Nell’Althingi, il Parlamento unicamerale con 63 seggi ospitato in una deliziosa palazzina neoclassica in pieno centro, la prima forza politica sarà il Partito dell’Indipendenza (centrodestra uscente) dell’abilissimo ministro delle Finanze uscente Bjarni Benediktsson. «Possiamo solo gioire e ringraziare gli elettori, apriremo subito negoziati per un governo stabile», egli ci ha detto a caldo. Poi con i leader di tutti gli altri partiti è corso dal capo dello Stato Gudni Jóhannesson per chiedere mandato esplorativo ed esaminare formule di governo.
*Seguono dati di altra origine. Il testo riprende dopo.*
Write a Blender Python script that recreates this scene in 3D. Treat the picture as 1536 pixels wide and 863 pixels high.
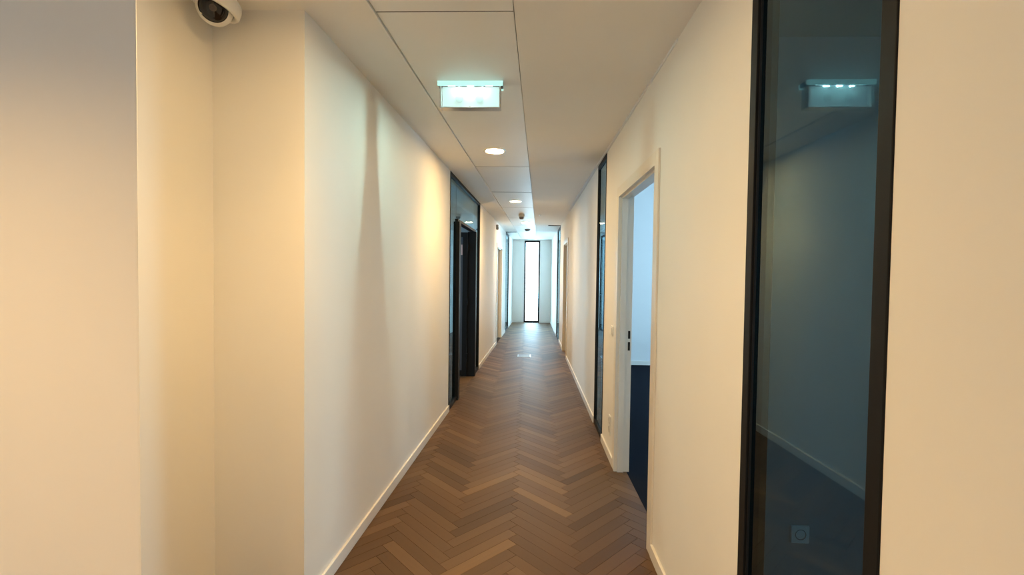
import bpy, bmesh, math, random
from mathutils import Matrix, Vector
random.seed(7)
for o in list(bpy.data.objects): bpy.data.objects.remove(o)
S = bpy.context.scene
C = S.collection

# ------------------------------------------------------------------ camera
F_PX = 689.8
cam_d = bpy.data.cameras.new('camera'); cam = bpy.data.objects.new('camera', cam_d); C.objects.link(cam)
cam_d.sensor_fit = 'HORIZONTAL'; cam_d.sensor_width = 36.0; cam_d.lens = 36.0*F_PX/1536.0
cam_d.clip_start = 0.05; cam_d.clip_end = 200
R_ = Vector((0.99939026, 0.0323626, 0.01310606)); U_ = Vector((-0.01398615, 0.02711973, 0.99953435)); F_ = Vector((-0.0319921, 0.99910819, -0.02755582))
cam.matrix_world = Matrix(((R_.x, U_.x, -F_.x, 0), (R_.y, U_.y, -F_.y, 0), (R_.z, U_.z, -F_.z, 1.5), (0, 0, 0, 1)))
S.camera = cam

# ------------------------------------------------------------------ view, sky, daylight portals
S.view_settings.view_transform = 'Standard'; S.view_settings.look = 'None'
S.view_settings.gamma = 1.0; S.view_settings.use_curve_mapping = False
S.view_settings.exposure = 0.30
W = bpy.data.worlds.new('sky'); S.world = W; W.use_nodes = True
bg = W.node_tree.nodes['Background']; bg.inputs[0].default_value = (0.50, 0.80, 1.0, 1); bg.inputs[1].default_value = 16.5
DOWNLIGHT_W = 80.0; SIGN_W = 1.5
WARM = (1.0, 0.61, 0.23)
def portal(loc, rot, sx, sy):
    l = bpy.data.lights.new('daylight_portal', 'AREA'); l.shape = 'RECTANGLE'; l.size = sx; l.size_y = sy
    l.cycles.is_portal = True
    o = bpy.data.objects.new('daylight_portal', l); C.objects.link(o); o.location = loc; o.rotation_euler = rot
portal((0.165, 14.62, 1.3), (math.radians(-90), 0, 0), 0.5, 2.5)       # end window, shining towards -y
portal((4.56, 3.55, 1.6), (0, math.radians(90), 0), 1.2, 0.3)
portal((4.56, 6.15, 1.6), (0, math.radians(90), 0), 1.4, 1.3)  # second office window, added to brighten the pale blue wall
portal((4.26, -0.85, 1.5), (0, math.radians(90), 0), 0.8, 0.7)  # added near office window, faint bluish light behind the glass
portal((-3.56, 5.7, 1.6), (0, math.radians(-90), 0), 1.0, 1.0)  # added left office window, lifts the dark leaf and pane
portal((-2.0, -3.08, 1.3), (math.radians(90), 0, 0), 0.6, 0.6)      # added lobby window, cool light on the near left wall
#         # office window, shining towards -x
portal((4.26, 12.3, 1.45), (0, math.radians(90), 0), 1.7, 2.8)         # far office windows, both added to light the corridor end
portal((-3.56, 12.3, 1.45), (0, math.radians(-90), 0), 1.7, 2.8)

# ------------------------------------------------------------------ geometry of the corridor
XL0, SL = -1.0362, 0.0399
XR0, SR = 0.6752, 0.0063
CEIL = 2.612
YB, YE = -3.0, 14.5
nl = math.hypot(1, SL); nr = math.hypot(1, SR)
def wp(side, y, n, z):
    """point on a corridor wall: y along it, n metres out of it into the corridor, z up"""
    if side == 'L': return Vector((XL0+SL*y + n/nl, y - n*SL/nl, z))
    return Vector((XR0+SR*y - n/nr, y + n*SR/nr, z))
def xl(y): return XL0+SL*y
def xr(y): return XR0+SR*y

# ------------------------------------------------------------------ materials
def newmat(name):
    m = bpy.data.materials.new(name); m.use_nodes = True
    nt = m.node_tree; return m, nt, nt.nodes['Principled BSDF']
def N(nt, t, **kw):
    n = nt.nodes.new(t)
    for k, v in kw.items(): setattr(n, k, v)
    return n
def paint(name, col, rough=0.6, bump=0.02, scale=220, var=0.02, spec=0.3):
    m, nt, b = newmat(name)
    b.inputs['Roughness'].default_value = rough; b.inputs['Specular IOR Level'].default_value = spec
    tc = N(nt, 'ShaderNodeTexCoord'); ns = N(nt, 'ShaderNodeTexNoise'); ns.inputs['Scale'].default_value = scale
    n2 = N(nt, 'ShaderNodeTexNoise'); n2.inputs['Scale'].default_value = 3.0
    nt.links.new(tc.outputs['Object'], ns.inputs['Vector']); nt.links.new(tc.outputs['Object'], n2.inputs['Vector'])
    mx = N(nt, 'ShaderNodeMix', data_type='RGBA')
    mx.inputs[6].default_value = (*[c*(1-var) for c in col], 1); mx.inputs[7].default_value = (*[min(1, c*(1+var)) for c in col], 1)
    nt.links.new(n2.outputs['Fac'], mx.inputs[0]); nt.links.new(mx.outputs[2], b.inputs['Base Color'])
    bp = N(nt, 'ShaderNodeBump'); bp.inputs['Strength'].default_value = bump; bp.inputs['Distance'].default_value = 0.002
    nt.links.new(ns.outputs['Fac'], bp.inputs['Height']); nt.links.new(bp.outputs['Normal'], b.inputs['Normal'])
    return m
def plain(name, col, rough=0.5, metal=0.0, spec=0.5):
    m, nt, b = newmat(name); b.inputs['Base Color'].default_value = (*col, 1)
    b.inputs['Roughness'].default_value = rough; b.inputs['Metallic'].default_value = metal; b.inputs['Specular IOR Level'].default_value = spec
    tc = N(nt, 'ShaderNodeTexCoord'); ns = N(nt, 'ShaderNodeTexNoise'); ns.inputs['Scale'].default_value = 40
    mr = N(nt, 'ShaderNodeMapRange'); mr.inputs[3].default_value = rough*0.9; mr.inputs[4].default_value = min(1, rough*1.1)
    nt.links.new(tc.outputs['Object'], ns.inputs['Vector']); nt.links.new(ns.outputs['Fac'], mr.inputs[0]); nt.links.new(mr.outputs[0], b.inputs['Roughness'])
    return m
def emit(name, col, s):
    m, nt, b = newmat(name); b.inputs['Base Color'].default_value = (0.3*col[0], 0.3*col[1], 0.3*col[2], 1)
    b.inputs['Emission Color'].default_value = (*col, 1); b.inputs['Emission Strength'].default_value = s; return m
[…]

Il Partito dell’Indipendenza ha avuto a sorpresa ben il 29,1 percento dei voti. Gli istituti di sondaggi che hanno sbagliato tutto, si battono il petto. Secondo non è il partito pirata, bensì i Verdi di sinistra col 15,8. Piratar appena al 14,8. Perde due terzi dei voti il Partito del Progresso (ex partito agrario, partner uscente di Indipendenza) di Sigurdur Johansson, premier costretto alle dimissioni in aprile perché era tra i ben 600 islandesi evasori elencati nei Panama Papers. Facendo le somme: i Piratar e i loro alleati d’un patto di coalizione presentato troppo tardi agli islandesi per errore strategico dei Pirati stessi (Verdi di sinistra, socialdemocratici e il nuovo partito ‘Futuro luminoso) avranno 27 seggi all’Althingi. Indipendenza e Progresso due di più. Cioè 29. Nessuno raggiunge la metà più uno dei seggi dell’Althingi. Ago della bilancia e “kingmaker” sarà il nuovo partito liberalconservatore europeista Vidreisin (Rinascita), nato da una scissione pro-Ue di Indipendenza. Il suo leader, Benedikt Jóhannesson, si guarda bene dallo schierarsi. Politicamente, dicono qui, è più omogeneo al centrodestra che non con le sinistre. Ma sarebbe un colpo di credibilità allearsi con le forze che aveva lasciato perché loro dicevano no alla Ue e lui vuole entrarvi.
Situazione difficile. Per fortuna grazie al turismo, alla vivacità culturale (massimo numero di scrittori pro abitante al mondo) e dell’industria della musica pop e rock che affolla Reykjavik di giovani di tutto il mondo con concerti delle star globali, l’economia tira: crescita al 4,3 percento l’anno, la disoccupazione 3 percento. Ma cogli umori cupi.
Dice la politologa Salvör Nordal: «Come temevo la voglia di cambiamento è stata più debole del desiderio pragmatico di stabilità, e tra i giovani troppi non sono andati alle urne, i “nuovi” non hanno saputo convincerli».